Steve is only 300 miles from the finish, but is slamming upwind into a nasty swell

Steve White is fighting the angles today as he beats upwind to try and make the best time to Les Sables d’Olonne to secure eighth place in the Vendée Globe. White has 434 miles to sail this afternoon but is still slamming upwind into a nasty swell. In his latest blog, he writes:

“Since I added Flores in the Azores to the list of islands I have seen on my little tour progress has been pretty slow. Sam sent me an email as she went through the Azores and said she was going well in thirty five knots of breeze, but why was there always an island in the way? It’s true though, I’ve seen or had to avoid Madeira, the Canaries, the Kerguelens, Staten Island, Cape Horn which is an island, Fernando de Norohna and then the Azores – three months and not a continent to be seen, just about one island a week though!”
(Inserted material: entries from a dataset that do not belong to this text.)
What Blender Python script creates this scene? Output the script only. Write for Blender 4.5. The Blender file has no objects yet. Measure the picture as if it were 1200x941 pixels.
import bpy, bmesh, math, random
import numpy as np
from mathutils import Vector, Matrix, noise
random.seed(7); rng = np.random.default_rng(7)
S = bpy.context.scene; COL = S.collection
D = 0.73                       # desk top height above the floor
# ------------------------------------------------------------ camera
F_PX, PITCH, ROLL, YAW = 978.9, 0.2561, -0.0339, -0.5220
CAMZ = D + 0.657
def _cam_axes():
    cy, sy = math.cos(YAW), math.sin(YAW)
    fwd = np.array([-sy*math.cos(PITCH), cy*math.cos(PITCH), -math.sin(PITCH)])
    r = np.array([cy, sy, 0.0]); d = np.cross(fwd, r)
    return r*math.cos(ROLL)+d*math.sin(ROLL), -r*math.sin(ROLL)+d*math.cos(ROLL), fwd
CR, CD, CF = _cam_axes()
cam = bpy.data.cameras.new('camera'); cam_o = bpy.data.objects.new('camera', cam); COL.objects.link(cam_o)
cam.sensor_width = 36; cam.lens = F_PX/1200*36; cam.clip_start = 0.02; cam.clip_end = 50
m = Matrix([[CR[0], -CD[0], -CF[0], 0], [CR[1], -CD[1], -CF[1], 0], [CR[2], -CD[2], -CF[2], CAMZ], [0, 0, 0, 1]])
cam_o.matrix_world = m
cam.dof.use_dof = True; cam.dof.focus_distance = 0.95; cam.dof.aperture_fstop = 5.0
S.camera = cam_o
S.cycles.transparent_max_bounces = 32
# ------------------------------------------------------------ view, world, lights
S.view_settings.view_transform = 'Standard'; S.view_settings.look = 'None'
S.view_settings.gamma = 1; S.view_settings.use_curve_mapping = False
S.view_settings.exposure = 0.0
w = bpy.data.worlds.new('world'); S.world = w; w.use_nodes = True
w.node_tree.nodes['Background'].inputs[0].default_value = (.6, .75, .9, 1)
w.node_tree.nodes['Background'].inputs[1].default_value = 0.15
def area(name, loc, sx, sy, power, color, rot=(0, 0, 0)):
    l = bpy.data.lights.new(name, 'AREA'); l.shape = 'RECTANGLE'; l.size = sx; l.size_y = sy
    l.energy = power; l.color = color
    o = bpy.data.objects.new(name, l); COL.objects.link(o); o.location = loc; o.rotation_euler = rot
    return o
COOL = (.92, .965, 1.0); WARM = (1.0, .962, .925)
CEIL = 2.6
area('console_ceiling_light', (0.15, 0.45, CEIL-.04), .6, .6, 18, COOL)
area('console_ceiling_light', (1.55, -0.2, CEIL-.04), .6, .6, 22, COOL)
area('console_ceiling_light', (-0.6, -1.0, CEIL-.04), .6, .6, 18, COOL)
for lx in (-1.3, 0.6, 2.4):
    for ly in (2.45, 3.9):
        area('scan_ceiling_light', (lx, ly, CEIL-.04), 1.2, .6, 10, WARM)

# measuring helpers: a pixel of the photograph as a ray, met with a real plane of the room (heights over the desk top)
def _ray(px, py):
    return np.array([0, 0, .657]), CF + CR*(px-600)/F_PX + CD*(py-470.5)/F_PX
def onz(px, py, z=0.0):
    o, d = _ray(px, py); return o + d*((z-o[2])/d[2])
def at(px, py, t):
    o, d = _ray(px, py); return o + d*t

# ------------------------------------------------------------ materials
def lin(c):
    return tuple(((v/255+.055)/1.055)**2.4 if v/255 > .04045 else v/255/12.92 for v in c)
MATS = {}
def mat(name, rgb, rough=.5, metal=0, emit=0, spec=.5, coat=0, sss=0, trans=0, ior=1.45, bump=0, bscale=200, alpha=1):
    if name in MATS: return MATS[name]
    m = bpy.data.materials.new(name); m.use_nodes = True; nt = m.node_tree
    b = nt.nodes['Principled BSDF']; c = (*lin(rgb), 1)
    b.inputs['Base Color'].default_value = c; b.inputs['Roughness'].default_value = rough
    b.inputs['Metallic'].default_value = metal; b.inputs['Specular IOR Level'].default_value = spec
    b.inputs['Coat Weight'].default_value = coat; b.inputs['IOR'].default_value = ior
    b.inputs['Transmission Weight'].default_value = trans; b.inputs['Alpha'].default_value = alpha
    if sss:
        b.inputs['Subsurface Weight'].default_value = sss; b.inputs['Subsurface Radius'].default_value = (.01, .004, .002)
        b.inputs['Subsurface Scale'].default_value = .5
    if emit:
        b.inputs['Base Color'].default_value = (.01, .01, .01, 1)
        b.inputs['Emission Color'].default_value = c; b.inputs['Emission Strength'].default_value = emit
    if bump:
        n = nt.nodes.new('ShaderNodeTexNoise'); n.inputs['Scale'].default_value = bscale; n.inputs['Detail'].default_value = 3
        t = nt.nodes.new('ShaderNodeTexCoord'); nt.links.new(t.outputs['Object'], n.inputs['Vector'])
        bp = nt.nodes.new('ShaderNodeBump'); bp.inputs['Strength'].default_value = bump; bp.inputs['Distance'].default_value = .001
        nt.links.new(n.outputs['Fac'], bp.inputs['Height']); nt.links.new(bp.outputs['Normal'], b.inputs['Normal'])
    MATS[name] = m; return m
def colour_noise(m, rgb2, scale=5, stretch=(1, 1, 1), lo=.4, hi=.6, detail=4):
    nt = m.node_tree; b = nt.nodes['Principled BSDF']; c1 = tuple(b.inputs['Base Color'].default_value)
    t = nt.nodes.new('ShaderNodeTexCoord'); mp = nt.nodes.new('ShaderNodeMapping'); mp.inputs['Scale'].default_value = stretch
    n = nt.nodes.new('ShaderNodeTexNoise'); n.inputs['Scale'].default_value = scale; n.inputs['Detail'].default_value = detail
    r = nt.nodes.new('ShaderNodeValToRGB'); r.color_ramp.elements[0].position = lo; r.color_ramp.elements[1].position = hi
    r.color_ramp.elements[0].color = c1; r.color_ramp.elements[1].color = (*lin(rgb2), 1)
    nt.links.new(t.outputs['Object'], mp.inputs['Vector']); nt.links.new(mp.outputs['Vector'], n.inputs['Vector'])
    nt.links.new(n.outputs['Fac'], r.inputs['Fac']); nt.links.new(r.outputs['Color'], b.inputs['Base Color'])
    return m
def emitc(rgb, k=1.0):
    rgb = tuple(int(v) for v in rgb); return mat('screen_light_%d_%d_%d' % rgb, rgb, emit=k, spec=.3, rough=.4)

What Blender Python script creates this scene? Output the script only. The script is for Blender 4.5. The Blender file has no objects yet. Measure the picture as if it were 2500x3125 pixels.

“I got another fishy visitor not long after leaving he Azores who was really unusual. He was obviously tuna family from the pyramidal ridges down his back behind his dorsal fin, but he was really thin like a garfish, and had a very long beak which was like a sail makers needle at it’s tip, and pretty fine all the way down too, and about as long as my index finger and gently curving upwards. The whole fish was about a foot long. I suppose he used it for spear fishing like a mini marlin or something, curious anyway. Something else to look up when I get home – I took some photos.”

“I am really looking forward to getting in now. I’m currently pounding down towards Cape Finisterre where it is always windier than everywhere else, and sure enough I have just had twenty eight knots on the nose – not ideal with a broken inner forestay from which the staysail is currently flying, a repaired gooseneck and generally lots of other bits that have now done nearly twenty six thousand miles or whatever it is, and could do without being slammed about. Where the bottom of the boat is so flat, it slams like a tea tray and you do actually get a headache from the sudden stop that the boat comes to every few seconds and the bang that accompanies it.”

I can’t quite win though weather-wise. We have a good wind angle down here but a bad sea state for the boat at this point in the race, and if we tack to the north east, the breeze slowly dies as we approach the high, particularly at night, and then in light airs my tacking angles become huge – over one hundred and twenty degrees, so it’s really frustratingly slow progress – a seven hundred mile dead beat to windward for the finish, who’d have though it!”

“The weather is definitely giving me a hard time still. Maybe it’s because I need to learn more patience, but I could do with that lesson after the race! It is frustrating with the clan all gathered in Les Sable and me under four hundred miles away – in the South we’d have done that distance in just over a day, but here……..it won’t be until Thursday morning now I think….aaaaaargh! Being dead downwind of Les Sable I can smell the beer and pizzas, or maybe it’s my imagination; not long now though, not long.”